EII is still in its infancy. There are only a limited number of new players in the marketplace that are delivering the EII technology; however, the larger integration vendors are updating their batch-oriented ETL products to allow for some level of virtual integration and user presentation in order to enter the EII fray. All the current EII vendors are relying on open standards - XML, SQL and Web services - upon which to base their product offerings. Their key differentiators are their patented caching, indexing and query optimization algorithms. Since the vendors are all supporting open standards on the front and back ends, they are the logical choice for enterprises to rely upon for many of their future data integration needs.

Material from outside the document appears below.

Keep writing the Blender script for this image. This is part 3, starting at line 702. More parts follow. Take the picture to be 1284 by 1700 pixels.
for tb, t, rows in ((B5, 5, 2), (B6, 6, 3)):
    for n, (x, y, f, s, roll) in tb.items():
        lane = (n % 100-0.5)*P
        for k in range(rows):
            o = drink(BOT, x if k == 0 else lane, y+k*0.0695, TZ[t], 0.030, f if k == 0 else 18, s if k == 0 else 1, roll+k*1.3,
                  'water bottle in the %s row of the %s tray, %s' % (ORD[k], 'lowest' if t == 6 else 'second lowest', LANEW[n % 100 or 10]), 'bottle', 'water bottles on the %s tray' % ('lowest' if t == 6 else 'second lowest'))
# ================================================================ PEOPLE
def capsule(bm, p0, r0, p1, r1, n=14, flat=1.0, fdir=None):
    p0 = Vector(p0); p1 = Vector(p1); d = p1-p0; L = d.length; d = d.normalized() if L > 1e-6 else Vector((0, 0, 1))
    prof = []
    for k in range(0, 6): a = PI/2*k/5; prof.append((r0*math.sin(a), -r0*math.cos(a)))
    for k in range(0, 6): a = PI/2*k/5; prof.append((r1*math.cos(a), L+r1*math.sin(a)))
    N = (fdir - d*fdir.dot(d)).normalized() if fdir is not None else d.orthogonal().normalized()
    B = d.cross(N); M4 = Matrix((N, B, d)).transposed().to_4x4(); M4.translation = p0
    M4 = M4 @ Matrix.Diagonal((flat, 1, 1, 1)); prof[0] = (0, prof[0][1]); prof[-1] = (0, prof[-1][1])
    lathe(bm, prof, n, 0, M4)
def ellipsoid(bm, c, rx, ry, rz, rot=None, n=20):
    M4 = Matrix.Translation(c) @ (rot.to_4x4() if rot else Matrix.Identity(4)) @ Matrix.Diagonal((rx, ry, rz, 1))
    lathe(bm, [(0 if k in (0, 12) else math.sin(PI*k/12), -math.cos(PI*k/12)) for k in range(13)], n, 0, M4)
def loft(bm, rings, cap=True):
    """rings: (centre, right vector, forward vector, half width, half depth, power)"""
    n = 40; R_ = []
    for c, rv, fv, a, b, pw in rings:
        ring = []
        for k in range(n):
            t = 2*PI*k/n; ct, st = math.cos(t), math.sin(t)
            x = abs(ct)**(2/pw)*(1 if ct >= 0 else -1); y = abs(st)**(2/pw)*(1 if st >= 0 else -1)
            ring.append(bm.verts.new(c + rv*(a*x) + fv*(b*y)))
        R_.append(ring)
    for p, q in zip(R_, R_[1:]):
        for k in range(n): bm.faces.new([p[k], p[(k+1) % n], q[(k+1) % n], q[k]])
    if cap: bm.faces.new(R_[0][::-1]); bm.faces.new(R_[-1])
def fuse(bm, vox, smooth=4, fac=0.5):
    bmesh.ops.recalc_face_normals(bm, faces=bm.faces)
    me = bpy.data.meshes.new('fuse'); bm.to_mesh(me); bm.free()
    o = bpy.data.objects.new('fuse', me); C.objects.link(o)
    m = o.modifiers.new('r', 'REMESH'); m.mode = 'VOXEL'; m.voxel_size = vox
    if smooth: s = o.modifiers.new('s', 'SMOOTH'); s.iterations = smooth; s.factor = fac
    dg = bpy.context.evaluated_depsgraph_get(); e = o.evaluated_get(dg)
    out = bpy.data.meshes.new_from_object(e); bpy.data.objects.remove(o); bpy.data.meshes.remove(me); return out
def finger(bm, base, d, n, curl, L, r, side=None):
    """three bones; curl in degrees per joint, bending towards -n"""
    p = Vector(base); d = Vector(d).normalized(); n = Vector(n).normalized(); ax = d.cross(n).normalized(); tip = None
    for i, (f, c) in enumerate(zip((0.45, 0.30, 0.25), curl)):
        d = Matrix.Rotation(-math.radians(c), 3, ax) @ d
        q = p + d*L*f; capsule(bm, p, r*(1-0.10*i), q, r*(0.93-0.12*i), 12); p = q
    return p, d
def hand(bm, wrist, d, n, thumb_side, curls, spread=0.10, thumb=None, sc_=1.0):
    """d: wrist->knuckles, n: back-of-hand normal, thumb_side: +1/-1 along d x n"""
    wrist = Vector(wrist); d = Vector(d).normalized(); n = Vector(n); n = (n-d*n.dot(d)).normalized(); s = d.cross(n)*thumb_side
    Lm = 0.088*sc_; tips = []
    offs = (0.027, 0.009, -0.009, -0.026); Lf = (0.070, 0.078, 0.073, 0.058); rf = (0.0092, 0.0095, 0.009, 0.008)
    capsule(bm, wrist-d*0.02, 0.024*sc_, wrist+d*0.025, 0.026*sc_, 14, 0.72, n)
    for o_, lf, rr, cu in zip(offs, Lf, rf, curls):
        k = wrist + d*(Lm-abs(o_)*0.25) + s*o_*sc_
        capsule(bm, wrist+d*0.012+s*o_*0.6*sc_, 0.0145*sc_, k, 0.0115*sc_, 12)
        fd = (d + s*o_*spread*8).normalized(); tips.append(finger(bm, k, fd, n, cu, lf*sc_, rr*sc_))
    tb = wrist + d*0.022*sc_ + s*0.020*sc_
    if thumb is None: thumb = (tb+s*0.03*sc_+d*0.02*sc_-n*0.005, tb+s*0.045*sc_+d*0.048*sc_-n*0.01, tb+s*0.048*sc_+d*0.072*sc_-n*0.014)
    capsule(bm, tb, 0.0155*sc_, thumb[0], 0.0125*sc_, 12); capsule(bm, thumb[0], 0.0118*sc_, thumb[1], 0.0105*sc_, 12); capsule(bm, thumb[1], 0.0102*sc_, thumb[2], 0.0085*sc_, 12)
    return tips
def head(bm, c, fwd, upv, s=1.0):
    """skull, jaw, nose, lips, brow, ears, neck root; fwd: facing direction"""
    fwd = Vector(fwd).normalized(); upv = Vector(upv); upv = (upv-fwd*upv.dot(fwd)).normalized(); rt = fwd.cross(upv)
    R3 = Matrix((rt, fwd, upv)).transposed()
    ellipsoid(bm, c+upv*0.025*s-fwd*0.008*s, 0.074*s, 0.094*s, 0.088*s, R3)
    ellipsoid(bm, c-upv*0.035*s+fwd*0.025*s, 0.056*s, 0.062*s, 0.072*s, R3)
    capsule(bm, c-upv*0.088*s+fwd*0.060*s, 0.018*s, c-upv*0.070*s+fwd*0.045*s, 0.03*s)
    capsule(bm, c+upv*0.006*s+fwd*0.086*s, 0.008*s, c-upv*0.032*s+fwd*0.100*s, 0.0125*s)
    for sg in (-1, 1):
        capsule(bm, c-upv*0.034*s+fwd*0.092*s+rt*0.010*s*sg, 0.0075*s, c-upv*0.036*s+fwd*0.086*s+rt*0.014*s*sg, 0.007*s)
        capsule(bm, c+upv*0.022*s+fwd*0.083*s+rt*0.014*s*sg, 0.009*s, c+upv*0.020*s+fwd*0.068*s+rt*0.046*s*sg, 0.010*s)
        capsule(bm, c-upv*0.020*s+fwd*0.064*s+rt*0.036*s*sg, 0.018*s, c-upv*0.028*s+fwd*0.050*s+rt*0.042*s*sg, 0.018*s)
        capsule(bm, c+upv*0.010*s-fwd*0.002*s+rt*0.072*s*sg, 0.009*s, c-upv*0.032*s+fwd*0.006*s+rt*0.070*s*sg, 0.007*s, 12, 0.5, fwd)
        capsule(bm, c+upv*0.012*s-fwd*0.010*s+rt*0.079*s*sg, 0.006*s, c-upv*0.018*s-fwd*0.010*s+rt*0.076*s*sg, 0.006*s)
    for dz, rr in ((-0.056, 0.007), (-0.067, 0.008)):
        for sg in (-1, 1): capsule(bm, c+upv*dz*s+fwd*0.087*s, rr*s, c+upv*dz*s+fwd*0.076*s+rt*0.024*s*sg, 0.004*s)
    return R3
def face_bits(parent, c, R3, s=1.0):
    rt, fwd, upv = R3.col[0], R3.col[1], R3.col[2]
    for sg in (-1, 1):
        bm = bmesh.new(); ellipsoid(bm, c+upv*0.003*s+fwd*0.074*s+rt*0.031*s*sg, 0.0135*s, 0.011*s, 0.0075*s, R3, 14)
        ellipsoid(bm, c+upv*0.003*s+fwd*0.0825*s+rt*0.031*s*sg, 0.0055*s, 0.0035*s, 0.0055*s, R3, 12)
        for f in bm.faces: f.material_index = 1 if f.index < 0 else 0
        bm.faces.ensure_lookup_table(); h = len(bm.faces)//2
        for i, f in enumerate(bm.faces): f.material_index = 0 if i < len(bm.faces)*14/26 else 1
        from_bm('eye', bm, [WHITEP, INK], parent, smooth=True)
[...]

This is especially true in light of the "legacy ETL" vendors offering EII-like capabilities. It is only a matter of time before batch ETL processes are replaced, in large part, by EII applications.

Over the past few months, we have covered opposite ends of the integration spectrum. We have discussed integration's infancy, ETL, to its current methods, EII. In the past, we have also discussed the needs that businesses are showing for hierarchy, reference data and unstructured data management.